__What is expected__.
Write only the number of lines in the records beneath that hold "pixels".

__Data rows__.
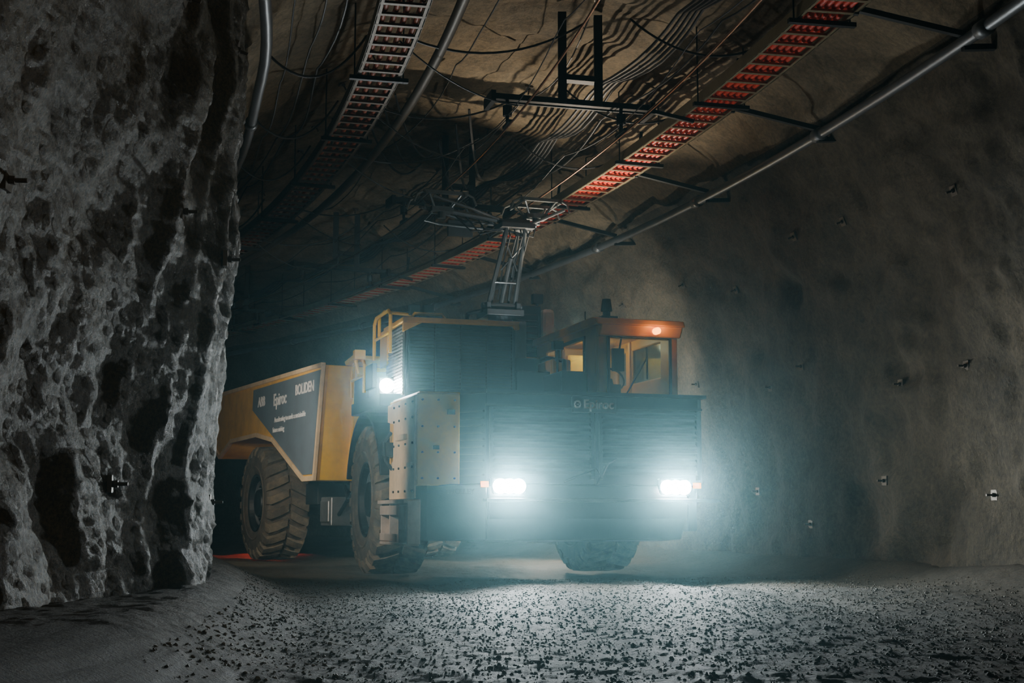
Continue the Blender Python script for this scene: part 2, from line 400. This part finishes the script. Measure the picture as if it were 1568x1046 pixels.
# ------------------------------------------------------------------ MINING TRUCK
truck = empty('mining_truck')
F = empty('front_unit', (-.183, 16.425, 0), rad(18), truck)
Rr = empty('rear_unit', (-2.54, 21.56, 0), rad(26.5), truck)
def wheel(name, cx, parent):
    cz = 0.885; c = (cx, 0, cz)
    e = empty(name, (0, 0, 0), 0, parent)
    b = MB()
    prof = [(-.27, .43), (-.305, .46), (-.325, .52), (-.338, .62), (-.335, .70), (-.32, .77), (-.29, .815), (-.2, .83), (0, .835)]
    prof = prof + [(-x, r) for x, r in prof[:-1][::-1]]
    b.rev(prof, c, 72)
    b.rev([(-.33, .55), (-.345, .56), (-.345, .575), (-.33, .585)], c, 72); b.rev([(.33, .55), (.345, .56), (.345, .575), (.33, .585)], c, 72)
    b.obj('tyre', M_RUB, e, smooth=True)
    l = MB(); n = 24
    def pol(x, a, r): return Vector((cx + x, r * math.cos(a), cz + r * math.sin(a)))
    for i in range(n):
        for sg in (-1, 1):
            a0 = 2 * math.pi * (i + (0.5 if sg > 0 else 0)) / n; da = 2 * math.pi / n * .60; sk = 2 * math.pi / n * .55
            secs = [(0.02, 0.0, .885), (0.17, sk * .6, .885), (0.295, sk, .875), (0.338, sk, .80), (0.343, sk, .735)]
            vs = []
            for (x, o, r) in secs:
                inn = r - .07 if x < .3 else r - .02
                for (rr, aa) in ((inn, a0 + o), (inn, a0 + o + da), (r, a0 + o + da * .94), (r, a0 + o + da * .06)):
                    vs.append(pol(sg * (x if rr == r else min(x, .315)), aa, rr))
            fs = []
            for k in range(len(secs) - 1):
                for q in range(4): fs.append((k * 4 + q, k * 4 + (q + 1) % 4, (k + 1) * 4 + (q + 1) % 4, (k + 1) * 4 + q))
            fs += [(0, 1, 2, 3), tuple(len(vs) - 4 + q for q in range(4))]
            l.add(vs, fs)
    l.obj('tread_lugs', M_LUG, e)
    r = MB()
    for sg in (-1, 1):
        r.rev([(sg * x, q) for x, q in [(.27, .44), (.30, .45), (.305, .43), (.285, .41), (.20, .39), (.16, .33), (.17, .24), (.22, .22), (.27, .20), (.285, .12), (.285, 0.001)]], c, 48)
        r.rev([(sg * x, q) for x, q in [(.20, .355), (.225, .35), (.225, .33), (.19, .32)]], c, 48, 1)
        for k in range(14):
            a = 2 * math.pi * k / 14
            p = pol(sg * .15, a, .285); r.tube([p, p + Vector((sg * .05, 0, 0))], .02, 6, 1)
    r.obj('rim', [M_BLACK, M_STEEL], e)
for n_, x_ in (('front_wheel_near', -1.36), ('front_wheel_far', 1.30)): wheel(n_, x_, F)
for n_, x_ in (('rear_wheel_near', -1.36), ('rear_wheel_far', 1.30)): wheel(n_, x_, Rr)
# chassis front
b = MB()
b.box(-.85, .9, -2.0, 1.7, .58, 1.25); b.box(-1.0, 1.0, -.2, .2, .7, 1.05)
b.box(-1.3, 1.5, -.95, 1.75, 1.25, 1.95); b.box(-.5, .5, 1.6, 2.5, .7, 1.6)
b.box(-1.0, .3, .1, 1.5, 1.95, 2.45)
b.obj('front_chassis', M_BLACK, F, .02)
# bumper
b = MB()
b.prism([(-2.36, 1.02), (-2.42, .86), (-2.38, .66), (-2.22, .43), (-1.6, .40), (-1.35, .6), (-1.35, 1.02)], 'x', -.85, 1.45)
b.prism([(1.45, -2.40), (1.60, -2.3), (1.68, -2.05), (1.68, -1.35), (1.45, -1.35)], 'z', .52, 1.02)
b.prism([(-1.58, -2.12), (-1.48, -2.28), (-.85, -2.38), (-.85, -1.35), (-1.58, -1.35)], 'z', .43, 1.02)
b.box(-.9, 1.78, -2.50, -2.3, .835, .875)
b.obj('bumper', M_DARK, F, .02)
b = MB(); b.box(-.9, 1.78, -2.515, -2.50, .84, .87); b.obj('bumper_edge', M_PIPE, F)
# hood
b = MB()
b.prism([(-1.15, -2.0), (-.85, -2.33), (1.62, -2.33), (1.70, -2.25), (1.70, -.9), (-1.15, -.9)], 'z', 1.02, 2.0)
b.obj('front_hood', M_DARK, F, .015)
b = MB()
for (xa, xb) in ((-.82, .36), (.42, 1.62)):
    b.box(xa, xa + .04, -2.375, -2.32, 1.08, 1.84); b.box(xb - .04, xb, -2.375, -2.32, 1.08, 1.84)
    for k in range(12):
        z = 1.12 + k * .062
        b.prism([(-2.33, z + .035), (-2.385, z), (-2.385, z + .012), (-2.34, z + .045)], 'x', xa + .03, xb - .03)
for k in range(10):
    b.bar((-1.13, -2.04, 1.12 + k * .075), (-.88, -2.33, 1.12 + k * .075), .03, .02)
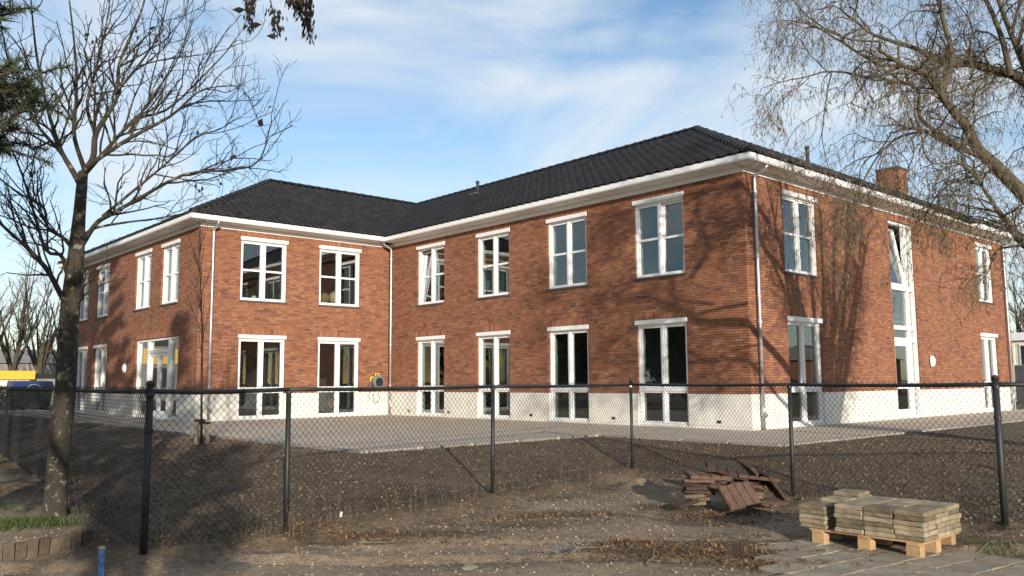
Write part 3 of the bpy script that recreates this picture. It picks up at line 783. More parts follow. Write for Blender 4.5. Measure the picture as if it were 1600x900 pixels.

__Exercise solution__.
2